━━ EXERCISE MATERIALS ━━

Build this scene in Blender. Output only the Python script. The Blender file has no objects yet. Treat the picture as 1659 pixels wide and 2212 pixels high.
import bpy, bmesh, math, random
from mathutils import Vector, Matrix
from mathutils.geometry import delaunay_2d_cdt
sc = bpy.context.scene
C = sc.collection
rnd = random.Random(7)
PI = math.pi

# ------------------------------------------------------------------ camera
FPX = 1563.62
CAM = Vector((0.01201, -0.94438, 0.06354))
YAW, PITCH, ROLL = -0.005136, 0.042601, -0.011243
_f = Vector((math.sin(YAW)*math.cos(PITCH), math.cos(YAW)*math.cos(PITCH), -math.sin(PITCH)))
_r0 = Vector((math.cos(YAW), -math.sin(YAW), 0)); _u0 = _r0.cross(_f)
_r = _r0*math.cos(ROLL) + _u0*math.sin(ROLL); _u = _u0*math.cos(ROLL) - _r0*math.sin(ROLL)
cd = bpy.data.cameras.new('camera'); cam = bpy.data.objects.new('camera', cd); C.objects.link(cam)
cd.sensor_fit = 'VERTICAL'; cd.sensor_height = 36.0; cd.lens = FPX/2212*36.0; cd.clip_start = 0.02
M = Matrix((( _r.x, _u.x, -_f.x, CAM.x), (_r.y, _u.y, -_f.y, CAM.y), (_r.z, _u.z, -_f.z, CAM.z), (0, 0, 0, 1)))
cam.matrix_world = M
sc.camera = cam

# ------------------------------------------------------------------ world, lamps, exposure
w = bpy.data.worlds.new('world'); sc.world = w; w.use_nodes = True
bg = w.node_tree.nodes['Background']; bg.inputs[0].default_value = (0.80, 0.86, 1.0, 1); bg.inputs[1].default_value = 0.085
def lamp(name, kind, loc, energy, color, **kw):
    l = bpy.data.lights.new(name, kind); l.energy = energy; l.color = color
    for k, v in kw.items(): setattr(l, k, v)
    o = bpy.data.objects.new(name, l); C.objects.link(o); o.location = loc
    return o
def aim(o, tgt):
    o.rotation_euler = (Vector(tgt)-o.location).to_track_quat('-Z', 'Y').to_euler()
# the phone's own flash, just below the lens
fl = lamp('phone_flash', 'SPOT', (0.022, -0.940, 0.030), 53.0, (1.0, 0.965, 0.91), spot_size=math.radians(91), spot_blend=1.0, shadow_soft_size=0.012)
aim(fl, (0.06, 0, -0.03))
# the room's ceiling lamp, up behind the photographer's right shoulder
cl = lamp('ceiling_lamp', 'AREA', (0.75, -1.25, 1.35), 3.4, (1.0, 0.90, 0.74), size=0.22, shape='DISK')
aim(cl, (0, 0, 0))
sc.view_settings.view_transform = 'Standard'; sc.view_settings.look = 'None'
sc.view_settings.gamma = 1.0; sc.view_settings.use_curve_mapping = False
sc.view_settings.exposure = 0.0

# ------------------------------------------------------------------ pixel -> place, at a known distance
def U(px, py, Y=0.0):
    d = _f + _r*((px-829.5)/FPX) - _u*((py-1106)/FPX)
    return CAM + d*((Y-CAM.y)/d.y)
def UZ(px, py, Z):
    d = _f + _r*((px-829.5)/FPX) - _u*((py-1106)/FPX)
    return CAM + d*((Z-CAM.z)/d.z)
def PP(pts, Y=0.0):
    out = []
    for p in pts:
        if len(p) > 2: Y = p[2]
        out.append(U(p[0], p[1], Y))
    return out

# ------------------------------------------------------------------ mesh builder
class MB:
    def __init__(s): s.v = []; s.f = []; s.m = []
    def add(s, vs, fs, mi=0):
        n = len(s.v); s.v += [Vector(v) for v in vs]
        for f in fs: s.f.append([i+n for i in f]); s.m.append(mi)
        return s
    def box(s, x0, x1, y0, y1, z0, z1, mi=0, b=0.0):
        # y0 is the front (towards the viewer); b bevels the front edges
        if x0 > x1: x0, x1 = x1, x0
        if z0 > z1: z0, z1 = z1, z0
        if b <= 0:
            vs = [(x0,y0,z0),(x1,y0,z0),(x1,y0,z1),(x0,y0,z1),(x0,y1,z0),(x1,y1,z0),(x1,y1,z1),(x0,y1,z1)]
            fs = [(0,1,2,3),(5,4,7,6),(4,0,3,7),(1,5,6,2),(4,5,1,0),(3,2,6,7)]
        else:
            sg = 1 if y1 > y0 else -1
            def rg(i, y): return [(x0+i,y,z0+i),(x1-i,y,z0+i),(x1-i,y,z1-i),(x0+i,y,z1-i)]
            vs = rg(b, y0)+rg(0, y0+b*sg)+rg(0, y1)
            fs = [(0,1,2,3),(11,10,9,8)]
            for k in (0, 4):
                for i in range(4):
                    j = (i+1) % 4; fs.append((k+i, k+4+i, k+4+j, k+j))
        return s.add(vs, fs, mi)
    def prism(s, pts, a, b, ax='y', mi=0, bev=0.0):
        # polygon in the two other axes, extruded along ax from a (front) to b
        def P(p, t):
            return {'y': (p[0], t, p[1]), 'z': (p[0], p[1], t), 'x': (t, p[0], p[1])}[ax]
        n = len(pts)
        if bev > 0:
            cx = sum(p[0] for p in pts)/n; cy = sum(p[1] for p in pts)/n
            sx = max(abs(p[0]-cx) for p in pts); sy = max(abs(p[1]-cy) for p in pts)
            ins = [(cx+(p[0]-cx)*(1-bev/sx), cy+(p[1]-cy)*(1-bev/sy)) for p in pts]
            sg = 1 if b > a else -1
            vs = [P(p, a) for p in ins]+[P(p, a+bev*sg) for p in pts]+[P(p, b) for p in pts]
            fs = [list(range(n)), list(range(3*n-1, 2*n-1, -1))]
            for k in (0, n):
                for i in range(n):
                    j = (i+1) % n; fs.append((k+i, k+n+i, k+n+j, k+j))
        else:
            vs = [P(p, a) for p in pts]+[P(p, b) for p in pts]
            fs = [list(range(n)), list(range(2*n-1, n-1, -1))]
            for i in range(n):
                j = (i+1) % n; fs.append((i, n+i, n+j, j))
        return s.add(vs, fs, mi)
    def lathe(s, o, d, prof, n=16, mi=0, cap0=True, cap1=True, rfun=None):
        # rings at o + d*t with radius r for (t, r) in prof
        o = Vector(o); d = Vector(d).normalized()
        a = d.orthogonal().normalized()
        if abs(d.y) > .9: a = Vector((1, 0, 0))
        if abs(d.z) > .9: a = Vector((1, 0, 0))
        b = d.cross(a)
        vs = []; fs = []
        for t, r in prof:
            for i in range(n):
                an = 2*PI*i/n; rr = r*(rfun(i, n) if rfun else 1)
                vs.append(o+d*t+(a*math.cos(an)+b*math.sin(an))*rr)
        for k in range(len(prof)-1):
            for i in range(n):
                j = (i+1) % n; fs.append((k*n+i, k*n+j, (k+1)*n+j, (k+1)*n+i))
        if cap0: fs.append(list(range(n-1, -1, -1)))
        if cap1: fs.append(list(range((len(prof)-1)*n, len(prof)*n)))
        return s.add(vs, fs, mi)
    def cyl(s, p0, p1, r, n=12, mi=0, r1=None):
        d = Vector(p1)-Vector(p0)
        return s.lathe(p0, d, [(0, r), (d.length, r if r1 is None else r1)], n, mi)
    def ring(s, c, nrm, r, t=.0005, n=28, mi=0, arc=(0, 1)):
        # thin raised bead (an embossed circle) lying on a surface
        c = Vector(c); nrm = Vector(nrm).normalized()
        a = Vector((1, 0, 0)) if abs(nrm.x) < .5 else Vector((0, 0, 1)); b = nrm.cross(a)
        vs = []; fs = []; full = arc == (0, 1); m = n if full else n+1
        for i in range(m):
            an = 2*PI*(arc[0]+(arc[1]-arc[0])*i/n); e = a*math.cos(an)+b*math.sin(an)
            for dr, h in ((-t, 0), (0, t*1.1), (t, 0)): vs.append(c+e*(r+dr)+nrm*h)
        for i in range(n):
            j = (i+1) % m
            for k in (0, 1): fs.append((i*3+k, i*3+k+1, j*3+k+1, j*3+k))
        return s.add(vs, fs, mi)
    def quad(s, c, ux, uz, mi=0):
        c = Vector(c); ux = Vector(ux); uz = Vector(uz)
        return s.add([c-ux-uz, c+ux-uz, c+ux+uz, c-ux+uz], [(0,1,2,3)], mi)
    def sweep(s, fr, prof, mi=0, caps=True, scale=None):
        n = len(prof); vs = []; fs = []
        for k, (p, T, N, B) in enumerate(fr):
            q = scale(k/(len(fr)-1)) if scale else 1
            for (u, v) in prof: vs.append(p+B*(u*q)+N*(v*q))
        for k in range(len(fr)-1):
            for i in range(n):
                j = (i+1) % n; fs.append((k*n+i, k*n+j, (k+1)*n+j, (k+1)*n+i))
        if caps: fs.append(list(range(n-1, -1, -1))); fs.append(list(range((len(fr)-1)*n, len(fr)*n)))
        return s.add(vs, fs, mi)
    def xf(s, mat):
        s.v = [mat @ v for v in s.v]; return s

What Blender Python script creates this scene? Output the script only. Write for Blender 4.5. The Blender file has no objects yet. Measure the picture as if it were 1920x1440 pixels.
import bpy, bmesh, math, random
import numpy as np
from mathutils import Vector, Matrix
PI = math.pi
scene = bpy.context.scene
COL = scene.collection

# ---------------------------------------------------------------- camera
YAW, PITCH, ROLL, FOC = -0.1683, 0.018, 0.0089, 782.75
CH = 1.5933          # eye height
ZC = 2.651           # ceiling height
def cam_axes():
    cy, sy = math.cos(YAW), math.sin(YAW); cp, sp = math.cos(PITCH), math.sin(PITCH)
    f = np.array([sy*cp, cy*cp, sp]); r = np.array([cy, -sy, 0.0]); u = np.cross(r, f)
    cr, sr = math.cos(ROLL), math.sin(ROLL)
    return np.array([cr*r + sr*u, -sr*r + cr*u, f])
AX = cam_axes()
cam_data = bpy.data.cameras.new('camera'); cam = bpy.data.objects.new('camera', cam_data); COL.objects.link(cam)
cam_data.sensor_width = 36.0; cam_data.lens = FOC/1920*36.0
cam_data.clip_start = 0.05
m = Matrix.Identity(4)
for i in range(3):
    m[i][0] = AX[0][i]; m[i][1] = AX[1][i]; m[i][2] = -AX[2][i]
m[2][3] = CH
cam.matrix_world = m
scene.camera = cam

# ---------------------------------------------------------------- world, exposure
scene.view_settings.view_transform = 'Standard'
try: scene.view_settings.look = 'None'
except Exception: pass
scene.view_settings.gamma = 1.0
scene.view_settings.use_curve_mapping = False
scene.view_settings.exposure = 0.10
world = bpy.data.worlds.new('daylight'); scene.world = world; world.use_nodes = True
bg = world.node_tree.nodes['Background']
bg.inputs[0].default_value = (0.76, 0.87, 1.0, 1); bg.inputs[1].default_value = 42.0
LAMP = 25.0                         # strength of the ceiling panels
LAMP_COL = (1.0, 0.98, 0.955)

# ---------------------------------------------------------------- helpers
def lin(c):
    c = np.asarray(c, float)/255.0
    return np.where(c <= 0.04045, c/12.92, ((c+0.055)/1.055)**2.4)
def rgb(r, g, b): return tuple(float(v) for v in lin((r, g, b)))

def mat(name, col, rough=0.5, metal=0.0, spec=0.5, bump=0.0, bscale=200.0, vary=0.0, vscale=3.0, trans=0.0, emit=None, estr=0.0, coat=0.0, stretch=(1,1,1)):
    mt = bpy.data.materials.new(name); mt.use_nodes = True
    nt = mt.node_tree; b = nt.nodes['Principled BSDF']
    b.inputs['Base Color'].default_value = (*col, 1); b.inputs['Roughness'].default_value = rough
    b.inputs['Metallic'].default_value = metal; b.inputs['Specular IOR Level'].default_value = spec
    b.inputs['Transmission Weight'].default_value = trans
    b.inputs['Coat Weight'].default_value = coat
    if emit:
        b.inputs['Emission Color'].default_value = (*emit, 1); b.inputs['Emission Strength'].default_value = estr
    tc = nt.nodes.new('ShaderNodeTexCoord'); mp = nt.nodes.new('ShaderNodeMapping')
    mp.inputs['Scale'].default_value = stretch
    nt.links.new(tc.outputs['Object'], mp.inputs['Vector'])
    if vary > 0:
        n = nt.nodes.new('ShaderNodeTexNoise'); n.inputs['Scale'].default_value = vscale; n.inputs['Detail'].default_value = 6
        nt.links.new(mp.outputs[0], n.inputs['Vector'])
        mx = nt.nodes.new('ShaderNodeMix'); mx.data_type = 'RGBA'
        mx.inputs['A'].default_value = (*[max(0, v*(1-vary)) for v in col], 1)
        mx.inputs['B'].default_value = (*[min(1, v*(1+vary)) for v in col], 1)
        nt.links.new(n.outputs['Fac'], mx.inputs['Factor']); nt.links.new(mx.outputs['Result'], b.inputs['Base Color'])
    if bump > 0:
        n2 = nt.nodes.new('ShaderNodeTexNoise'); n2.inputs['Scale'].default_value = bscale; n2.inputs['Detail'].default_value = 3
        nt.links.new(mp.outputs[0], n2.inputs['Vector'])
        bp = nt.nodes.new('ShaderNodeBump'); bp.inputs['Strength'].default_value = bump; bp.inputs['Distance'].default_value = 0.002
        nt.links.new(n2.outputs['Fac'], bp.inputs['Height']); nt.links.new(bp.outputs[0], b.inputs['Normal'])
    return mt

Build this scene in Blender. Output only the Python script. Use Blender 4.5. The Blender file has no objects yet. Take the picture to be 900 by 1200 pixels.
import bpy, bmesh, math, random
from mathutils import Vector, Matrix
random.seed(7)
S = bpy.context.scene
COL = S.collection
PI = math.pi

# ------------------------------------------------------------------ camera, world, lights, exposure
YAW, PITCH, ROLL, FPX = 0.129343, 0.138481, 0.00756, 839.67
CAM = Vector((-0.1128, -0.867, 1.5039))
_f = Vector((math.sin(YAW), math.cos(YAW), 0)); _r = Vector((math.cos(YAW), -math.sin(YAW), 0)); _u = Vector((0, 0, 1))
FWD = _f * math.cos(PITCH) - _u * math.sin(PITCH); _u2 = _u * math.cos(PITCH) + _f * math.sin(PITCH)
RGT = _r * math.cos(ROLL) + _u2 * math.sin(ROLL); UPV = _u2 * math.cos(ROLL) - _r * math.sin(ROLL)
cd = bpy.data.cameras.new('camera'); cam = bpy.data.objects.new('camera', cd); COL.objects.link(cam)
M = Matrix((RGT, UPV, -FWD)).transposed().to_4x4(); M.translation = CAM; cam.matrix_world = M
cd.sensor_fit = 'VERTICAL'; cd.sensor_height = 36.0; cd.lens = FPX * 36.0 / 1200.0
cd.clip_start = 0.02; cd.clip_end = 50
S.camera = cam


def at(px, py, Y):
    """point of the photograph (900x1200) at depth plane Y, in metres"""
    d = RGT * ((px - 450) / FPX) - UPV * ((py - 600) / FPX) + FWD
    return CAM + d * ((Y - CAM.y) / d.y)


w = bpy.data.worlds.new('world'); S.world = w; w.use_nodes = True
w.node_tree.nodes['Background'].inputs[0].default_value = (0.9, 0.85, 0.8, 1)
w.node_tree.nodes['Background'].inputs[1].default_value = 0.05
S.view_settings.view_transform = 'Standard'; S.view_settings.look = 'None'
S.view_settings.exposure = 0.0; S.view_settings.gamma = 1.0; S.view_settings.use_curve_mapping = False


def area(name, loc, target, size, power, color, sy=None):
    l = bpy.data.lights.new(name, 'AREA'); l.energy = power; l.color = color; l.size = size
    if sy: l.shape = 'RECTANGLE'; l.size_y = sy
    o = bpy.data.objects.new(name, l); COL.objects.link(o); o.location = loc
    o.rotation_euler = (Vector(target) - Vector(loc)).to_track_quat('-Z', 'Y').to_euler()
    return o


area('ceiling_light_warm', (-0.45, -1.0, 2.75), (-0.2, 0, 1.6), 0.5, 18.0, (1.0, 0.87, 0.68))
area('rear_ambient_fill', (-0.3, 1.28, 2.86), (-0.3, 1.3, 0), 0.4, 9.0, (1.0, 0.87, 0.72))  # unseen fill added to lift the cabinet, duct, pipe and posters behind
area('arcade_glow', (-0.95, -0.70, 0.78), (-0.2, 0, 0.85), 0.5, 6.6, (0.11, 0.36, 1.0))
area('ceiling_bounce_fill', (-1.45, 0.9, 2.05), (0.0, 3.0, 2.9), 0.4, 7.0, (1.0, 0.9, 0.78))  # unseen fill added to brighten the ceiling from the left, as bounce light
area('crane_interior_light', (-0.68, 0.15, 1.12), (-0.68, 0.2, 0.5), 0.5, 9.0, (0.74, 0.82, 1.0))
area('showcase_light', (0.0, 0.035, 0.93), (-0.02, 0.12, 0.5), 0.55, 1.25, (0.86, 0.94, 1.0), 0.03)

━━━

- _WHAT IS NEEDED_: Identify every line holding the word "Blender" and copy it out.

- _SOLUTION TO THIS TASK_:
Build this scene in Blender. Output only the Python script. The Blender file has no objects yet. Treat the picture as 1659 pixels wide and 2212 pixels high.
What Blender Python script creates this scene? Output the script only. Write for Blender 4.5. The Blender file has no objects yet. Measure the picture as if it were 1920x1440 pixels.
Build this scene in Blender. Output only the Python script. Use Blender 4.5. The Blender file has no objects yet. Take the picture to be 900 by 1200 pixels.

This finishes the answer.